What the task requires: Up to and including the line that contains "g.sheet(dr_, 20, 8, .006);", write out each line of the material from its first line, exactly.

•••••

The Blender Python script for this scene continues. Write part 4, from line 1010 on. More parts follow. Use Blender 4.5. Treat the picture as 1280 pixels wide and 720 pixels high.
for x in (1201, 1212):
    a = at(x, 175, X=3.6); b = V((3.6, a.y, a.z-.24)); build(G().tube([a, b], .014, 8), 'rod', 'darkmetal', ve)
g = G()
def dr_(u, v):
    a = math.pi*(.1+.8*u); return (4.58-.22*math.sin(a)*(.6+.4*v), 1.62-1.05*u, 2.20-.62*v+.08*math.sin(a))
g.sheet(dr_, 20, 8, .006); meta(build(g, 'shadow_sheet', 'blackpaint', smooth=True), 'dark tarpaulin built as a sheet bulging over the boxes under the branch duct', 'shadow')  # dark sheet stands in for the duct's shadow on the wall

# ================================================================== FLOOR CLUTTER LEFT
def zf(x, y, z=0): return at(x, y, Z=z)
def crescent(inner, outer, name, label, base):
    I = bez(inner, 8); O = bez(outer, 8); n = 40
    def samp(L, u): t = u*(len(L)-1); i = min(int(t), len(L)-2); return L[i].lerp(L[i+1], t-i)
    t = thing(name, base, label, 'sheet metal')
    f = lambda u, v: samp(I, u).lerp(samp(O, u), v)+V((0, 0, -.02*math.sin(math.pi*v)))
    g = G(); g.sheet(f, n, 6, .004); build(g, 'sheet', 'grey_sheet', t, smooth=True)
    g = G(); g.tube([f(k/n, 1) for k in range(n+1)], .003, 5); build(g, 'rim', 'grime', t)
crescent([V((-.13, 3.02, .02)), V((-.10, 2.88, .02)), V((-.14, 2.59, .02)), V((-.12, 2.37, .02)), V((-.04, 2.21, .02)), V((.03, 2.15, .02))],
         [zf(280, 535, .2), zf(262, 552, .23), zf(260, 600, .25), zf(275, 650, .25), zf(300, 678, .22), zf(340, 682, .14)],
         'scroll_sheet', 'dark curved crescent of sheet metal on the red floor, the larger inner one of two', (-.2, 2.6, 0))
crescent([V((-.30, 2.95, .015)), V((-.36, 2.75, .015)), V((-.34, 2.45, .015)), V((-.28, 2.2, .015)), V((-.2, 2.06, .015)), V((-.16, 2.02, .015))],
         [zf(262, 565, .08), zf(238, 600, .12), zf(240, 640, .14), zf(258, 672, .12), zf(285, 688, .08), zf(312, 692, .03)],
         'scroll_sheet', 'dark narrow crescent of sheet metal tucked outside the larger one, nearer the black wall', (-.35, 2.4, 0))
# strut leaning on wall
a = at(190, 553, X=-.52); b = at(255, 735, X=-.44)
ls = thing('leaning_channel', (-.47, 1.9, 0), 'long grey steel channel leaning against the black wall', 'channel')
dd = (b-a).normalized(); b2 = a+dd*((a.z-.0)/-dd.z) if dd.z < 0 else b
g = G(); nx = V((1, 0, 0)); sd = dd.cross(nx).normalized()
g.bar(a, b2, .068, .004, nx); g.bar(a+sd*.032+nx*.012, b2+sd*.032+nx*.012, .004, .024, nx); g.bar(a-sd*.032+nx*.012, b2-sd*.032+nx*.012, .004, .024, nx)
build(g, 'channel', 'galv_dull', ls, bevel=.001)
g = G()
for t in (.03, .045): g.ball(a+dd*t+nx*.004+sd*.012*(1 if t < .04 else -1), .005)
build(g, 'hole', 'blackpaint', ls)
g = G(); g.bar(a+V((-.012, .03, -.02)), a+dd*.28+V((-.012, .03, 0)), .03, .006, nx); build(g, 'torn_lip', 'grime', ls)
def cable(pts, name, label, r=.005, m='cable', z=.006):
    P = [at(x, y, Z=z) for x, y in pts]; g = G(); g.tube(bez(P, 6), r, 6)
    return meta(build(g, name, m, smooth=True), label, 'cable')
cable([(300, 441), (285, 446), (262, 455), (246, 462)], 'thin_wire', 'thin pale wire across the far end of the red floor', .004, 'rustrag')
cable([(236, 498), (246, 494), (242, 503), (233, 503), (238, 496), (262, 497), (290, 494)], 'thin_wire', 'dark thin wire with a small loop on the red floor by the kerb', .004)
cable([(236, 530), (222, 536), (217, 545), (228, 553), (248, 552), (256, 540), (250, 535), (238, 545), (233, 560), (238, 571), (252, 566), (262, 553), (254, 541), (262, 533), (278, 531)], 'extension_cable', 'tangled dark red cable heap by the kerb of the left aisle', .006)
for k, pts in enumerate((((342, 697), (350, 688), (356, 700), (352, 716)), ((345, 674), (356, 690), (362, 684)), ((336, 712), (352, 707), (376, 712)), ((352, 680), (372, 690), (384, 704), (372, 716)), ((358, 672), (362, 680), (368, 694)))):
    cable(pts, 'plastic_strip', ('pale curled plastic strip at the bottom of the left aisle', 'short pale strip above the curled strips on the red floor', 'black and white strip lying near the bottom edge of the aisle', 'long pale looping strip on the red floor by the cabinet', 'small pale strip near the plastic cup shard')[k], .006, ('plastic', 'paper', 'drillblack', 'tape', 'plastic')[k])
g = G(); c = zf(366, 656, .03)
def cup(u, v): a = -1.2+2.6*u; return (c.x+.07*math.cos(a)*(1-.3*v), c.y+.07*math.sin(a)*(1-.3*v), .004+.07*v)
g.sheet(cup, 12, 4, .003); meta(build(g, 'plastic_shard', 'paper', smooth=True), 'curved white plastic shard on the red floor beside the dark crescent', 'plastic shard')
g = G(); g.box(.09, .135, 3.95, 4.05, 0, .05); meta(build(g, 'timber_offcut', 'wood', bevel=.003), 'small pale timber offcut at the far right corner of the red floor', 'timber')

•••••

Problem solution:
The Blender Python script for this scene continues. Write part 4, from line 1010 on. More parts follow. Use Blender 4.5. Treat the picture as 1280 pixels wide and 720 pixels high.
for x in (1201, 1212):
    a = at(x, 175, X=3.6); b = V((3.6, a.y, a.z-.24)); build(G().tube([a, b], .014, 8), 'rod', 'darkmetal', ve)
g = G()
def dr_(u, v):
    a = math.pi*(.1+.8*u); return (4.58-.22*math.sin(a)*(.6+.4*v), 1.62-1.05*u, 2.20-.62*v+.08*math.sin(a))
g.sheet(dr_, 20, 8, .006); meta(build(g, 'shadow_sheet', 'blackpaint', smooth=True), 'dark tarpaulin built as a sheet bulging over the boxes under the branch duct', 'shadow')  # dark sheet stands in for the duct's shadow on the wall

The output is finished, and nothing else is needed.